The plaintiff owns a parcel of real property located at 492 Metropolitan Avenue in Brooklyn (hereinafter the subject property), which is improved with a three-story structure. A new structure has been under construction on the adjoining lot at 500 Metropolitan Avenue since 2012. According to the plaintiff, these construction activities caused damage to the subject property, including but not limited to numerous cracks in the walls of the structure. In July 2016, the plaintiff commenced this action against the owner of 500 Metropolitan Avenue, the general contractor, and 10 John Doe defendants. On June 5, 2017, the plaintiff filed an amended complaint adding, among others, East Coast Drilling NY, Inc. (hereinafter ECD), and RA Consultants, LLC (hereinafter RAC), as defendants.

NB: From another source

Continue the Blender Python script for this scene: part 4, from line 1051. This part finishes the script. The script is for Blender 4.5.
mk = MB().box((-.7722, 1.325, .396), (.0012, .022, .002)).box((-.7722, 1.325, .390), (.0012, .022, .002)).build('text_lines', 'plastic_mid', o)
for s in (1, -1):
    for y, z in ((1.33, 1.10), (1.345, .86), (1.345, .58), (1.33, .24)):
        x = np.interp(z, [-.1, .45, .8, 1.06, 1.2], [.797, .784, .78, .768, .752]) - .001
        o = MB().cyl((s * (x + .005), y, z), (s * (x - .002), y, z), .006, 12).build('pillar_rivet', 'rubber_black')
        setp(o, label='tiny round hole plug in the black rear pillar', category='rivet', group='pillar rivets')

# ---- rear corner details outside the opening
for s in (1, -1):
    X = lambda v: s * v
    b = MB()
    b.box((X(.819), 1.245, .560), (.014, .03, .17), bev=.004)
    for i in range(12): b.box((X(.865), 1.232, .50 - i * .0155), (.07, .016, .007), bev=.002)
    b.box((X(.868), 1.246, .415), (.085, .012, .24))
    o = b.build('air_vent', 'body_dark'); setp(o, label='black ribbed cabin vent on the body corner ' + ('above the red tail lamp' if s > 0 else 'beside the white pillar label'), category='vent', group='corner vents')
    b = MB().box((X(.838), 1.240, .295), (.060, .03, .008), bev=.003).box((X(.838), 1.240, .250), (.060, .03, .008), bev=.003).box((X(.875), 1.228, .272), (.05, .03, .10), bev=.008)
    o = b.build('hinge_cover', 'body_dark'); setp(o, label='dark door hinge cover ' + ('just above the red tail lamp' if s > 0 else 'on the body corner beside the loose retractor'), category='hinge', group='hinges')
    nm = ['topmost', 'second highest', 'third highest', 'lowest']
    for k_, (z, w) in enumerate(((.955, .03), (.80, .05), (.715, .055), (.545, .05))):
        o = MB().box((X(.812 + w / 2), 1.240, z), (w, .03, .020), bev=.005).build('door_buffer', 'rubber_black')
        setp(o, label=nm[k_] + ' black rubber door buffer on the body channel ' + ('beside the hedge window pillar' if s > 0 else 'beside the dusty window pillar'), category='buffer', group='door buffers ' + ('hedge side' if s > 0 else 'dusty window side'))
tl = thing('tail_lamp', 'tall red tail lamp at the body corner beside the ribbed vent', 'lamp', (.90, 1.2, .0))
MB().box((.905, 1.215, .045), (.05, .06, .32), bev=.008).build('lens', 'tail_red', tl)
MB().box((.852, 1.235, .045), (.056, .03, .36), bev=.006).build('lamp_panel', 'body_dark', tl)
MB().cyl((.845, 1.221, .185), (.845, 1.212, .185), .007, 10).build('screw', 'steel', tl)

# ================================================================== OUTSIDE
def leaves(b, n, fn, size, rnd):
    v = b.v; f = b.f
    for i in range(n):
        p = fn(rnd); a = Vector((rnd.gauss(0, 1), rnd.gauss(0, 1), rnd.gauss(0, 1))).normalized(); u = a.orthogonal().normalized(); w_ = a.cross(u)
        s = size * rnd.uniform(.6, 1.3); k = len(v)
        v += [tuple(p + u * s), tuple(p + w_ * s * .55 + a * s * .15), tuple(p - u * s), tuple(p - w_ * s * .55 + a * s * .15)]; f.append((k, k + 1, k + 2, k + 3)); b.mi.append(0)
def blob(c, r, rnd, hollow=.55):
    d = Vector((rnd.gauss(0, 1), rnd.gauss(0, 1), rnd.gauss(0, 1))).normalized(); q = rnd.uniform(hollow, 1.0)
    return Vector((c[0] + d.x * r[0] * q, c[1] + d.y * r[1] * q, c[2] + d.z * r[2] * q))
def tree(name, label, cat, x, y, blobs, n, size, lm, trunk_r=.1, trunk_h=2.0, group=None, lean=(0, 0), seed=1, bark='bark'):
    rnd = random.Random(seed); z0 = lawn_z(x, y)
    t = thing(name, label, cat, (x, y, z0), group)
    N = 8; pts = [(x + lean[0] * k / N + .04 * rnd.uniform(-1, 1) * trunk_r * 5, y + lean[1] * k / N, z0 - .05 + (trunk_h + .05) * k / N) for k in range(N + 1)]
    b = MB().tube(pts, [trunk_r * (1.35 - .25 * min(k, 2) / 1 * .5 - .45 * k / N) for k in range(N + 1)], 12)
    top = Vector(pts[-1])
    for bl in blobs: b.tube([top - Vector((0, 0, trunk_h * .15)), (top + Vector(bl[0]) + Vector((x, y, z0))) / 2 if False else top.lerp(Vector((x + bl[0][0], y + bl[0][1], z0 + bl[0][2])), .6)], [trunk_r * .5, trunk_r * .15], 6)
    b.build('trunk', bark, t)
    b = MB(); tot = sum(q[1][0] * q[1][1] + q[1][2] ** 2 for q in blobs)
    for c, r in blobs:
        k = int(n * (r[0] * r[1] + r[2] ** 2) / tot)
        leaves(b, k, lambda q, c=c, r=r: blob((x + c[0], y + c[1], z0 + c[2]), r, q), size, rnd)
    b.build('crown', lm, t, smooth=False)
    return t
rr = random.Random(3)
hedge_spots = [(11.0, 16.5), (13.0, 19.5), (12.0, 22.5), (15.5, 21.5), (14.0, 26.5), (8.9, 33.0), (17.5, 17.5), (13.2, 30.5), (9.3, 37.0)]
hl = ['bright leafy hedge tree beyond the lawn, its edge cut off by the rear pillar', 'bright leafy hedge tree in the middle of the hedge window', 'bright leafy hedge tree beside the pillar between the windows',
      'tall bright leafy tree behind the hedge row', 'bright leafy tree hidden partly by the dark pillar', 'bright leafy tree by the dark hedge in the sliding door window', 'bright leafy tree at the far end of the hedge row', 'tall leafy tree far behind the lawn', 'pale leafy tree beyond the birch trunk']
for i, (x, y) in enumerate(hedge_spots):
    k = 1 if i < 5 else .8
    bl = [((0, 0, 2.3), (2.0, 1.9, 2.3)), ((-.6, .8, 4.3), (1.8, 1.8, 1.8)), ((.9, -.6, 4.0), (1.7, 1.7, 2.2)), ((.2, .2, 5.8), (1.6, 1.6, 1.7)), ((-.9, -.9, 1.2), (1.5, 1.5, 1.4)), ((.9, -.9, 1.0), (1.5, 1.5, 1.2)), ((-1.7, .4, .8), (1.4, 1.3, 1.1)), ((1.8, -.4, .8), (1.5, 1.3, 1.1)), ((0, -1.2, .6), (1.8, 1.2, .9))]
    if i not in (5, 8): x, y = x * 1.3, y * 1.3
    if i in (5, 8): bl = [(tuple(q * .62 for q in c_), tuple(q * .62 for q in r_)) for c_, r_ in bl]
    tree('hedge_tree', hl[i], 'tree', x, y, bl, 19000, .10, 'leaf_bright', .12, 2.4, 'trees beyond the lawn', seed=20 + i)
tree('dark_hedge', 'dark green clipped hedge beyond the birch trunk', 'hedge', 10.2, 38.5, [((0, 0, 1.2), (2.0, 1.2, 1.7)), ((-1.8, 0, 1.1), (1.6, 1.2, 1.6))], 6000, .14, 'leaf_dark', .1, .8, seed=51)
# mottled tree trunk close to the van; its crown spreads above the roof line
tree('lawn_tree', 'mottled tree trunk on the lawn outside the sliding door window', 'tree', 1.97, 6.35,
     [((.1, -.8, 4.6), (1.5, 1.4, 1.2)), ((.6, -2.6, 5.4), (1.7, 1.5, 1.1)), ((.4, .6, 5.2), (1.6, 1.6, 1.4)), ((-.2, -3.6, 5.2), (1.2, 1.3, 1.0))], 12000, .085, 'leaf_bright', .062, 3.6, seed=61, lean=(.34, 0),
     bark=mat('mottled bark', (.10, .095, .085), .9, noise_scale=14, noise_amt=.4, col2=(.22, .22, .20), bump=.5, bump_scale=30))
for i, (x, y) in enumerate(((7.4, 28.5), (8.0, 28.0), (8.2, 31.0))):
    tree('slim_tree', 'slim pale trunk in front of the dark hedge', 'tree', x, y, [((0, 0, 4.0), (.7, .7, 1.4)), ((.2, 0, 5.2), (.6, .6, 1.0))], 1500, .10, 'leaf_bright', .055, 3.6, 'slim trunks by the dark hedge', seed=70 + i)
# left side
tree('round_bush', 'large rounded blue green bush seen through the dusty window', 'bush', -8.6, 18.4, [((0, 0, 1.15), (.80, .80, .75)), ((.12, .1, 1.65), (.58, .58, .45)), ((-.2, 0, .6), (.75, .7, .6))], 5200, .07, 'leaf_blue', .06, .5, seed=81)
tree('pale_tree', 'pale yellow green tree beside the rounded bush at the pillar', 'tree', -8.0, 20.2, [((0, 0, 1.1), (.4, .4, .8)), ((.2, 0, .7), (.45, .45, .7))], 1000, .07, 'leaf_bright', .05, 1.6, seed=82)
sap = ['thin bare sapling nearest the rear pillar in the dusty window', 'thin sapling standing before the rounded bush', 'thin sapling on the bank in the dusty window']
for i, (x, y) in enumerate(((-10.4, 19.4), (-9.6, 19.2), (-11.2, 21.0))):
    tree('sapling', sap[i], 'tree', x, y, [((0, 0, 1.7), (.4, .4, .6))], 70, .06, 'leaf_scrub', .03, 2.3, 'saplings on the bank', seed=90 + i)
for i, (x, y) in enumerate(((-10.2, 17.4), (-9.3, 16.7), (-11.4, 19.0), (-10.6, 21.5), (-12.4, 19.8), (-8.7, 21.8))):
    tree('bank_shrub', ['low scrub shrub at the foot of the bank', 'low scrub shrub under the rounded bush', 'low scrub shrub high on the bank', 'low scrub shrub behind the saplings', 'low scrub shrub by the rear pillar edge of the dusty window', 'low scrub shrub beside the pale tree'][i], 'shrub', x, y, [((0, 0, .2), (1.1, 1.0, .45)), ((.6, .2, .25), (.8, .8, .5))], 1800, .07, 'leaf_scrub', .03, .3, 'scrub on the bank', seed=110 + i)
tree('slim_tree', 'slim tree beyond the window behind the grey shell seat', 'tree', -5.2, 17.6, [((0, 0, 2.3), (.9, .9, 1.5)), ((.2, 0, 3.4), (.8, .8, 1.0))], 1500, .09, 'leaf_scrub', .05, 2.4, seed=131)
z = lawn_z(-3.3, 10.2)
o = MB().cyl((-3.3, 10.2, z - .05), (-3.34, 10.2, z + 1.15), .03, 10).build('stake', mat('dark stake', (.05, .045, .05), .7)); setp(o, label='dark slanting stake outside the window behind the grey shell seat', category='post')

RAC moved pursuant to CPLR 3211(a)(5) to dismiss the amended complaint insofar as asserted against it as time-barred. ECD separately moved pursuant to CPLR 3211(a)(5) and (7) to dismiss the amended complaint insofar as asserted against it, arguing, inter alia, that the amended complaint was untimely and that the demand for punitive damages was insufficiently pleaded. In an order dated May 3, 2018, the Supreme Court denied both motions. RAC and ECD separately [*2]appeal.
"'A defendant who seeks dismissal of a complaint pursuant to CPLR 3211(a)(5) on the ground that it is barred by the statute of limitations bears the initial burden of proving, prima facie, that the time in which to sue has expired'" (Sullivan v Keyspan Corp., 155 AD3d 804, 805, quoting Benjamin v Keyspan Corp., 104 AD3d 891, 892 [internal quotation marks omitted]; see East Hampton Union Free School Dist. v Sandpebble Bldrs., Inc., 90 AD3d 821, 822). "The burden then shifts to the plaintiff to aver evidentiary facts establishing that his or her cause of action falls within an exception to the statute of limitations, or raising [a question] of fact as to whether such an exception applies, or [as to whether] the cause of action was interposed within the applicable statute of limitations" (Sullivan v Keyspan Corp., 155 AD3d at 805 [citation omitted]; see Texeria v BAB Nuclear Radiology, P.C., 43 AD3d 403, 405). Generally, an action to recover damages for injury to real property must be commenced within three years of accrual (see CPLR 214[4]; Verizon N.Y. Inc. v Consolidated Edison, Inc., 127 AD3d 621, 621-622). A cause of action alleging property damage accrues "'when the damage [is] apparent'" (Russell v Dunbar, 40 AD3d 952, 953, quoting Alamio v Town of Rockland, 302 AD2d 842, 844).
We agree with the Supreme Court's determination to deny those branches of the motions which were to dismiss the property damage causes of action insofar as asserted against RAC and ECD as untimely. RAC and EDC established, prima facie, the untimeliness of the property damage causes of action by demonstrating that the injuries to the subject property were apparent by April or May 2013. In opposition, however, the plaintiff averred evidentiary facts sufficient to raise a question of fact as to whether ongoing construction activities at 500 Metropolitan Avenue caused new injuries to the subject property between the spring of 2013 and through the date of his opposition to the motions. He also averred evidentiary facts sufficient to raise a question of fact as to whether the property damage causes of action asserted against RAC and ECD related back to the original complaint (see Klein v Beta I LLC, 10 AD3d 509, 509-510).
We also agree with the Supreme Court's determination to deny those branches of the motions which were to dismiss the causes of action alleging continuous nuisance and trespass insofar as asserted against RAC and ECD as untimely. The alleged acts of continuous nuisance and trespass give rise to successive causes of action pursuant to the continuous wrong doctrine (see Capruso v Village of Kings Point, 23 NY3d 631, 639). RAC and ECD failed to establish, prima facie, the untimeliness of the trespass and nuisance causes of action, as they did not submit any evidence showing that the intrusions of people, vehicles, materials, soil, and other items and substances onto the subject property ceased more than three years prior to the filing of the original or amended complaints (see Izzo v Town of Smithtown, 151 AD3d 1035, 1035-1036). Since RAC and EDC failed to meet their prima facie burden of demonstrating that the trespass and nuisance causes of action were time-barred, it is unnecessary to consider the sufficiency of the plaintiff's submissions in opposition (see generally Winegrad v New York Univ. Med. Ctr., 64 NY2d 851, 853).
That branch of EDC's motion which was to dismiss the demand for punitive damages insofar as asserted against it should have been granted, as the plaintiff did not oppose that branch of the motion (see Litvinoff v Wright, 150 AD3d 714, 714).
We have not considered matter dehors the record referred to in RAC's brief (see Aronov v Shimonov, 105 AD3d 787, 789).
AUSTIN, J.P., MALTESE, CONNOLLY and BRATHWAITE NELSON, JJ., concur.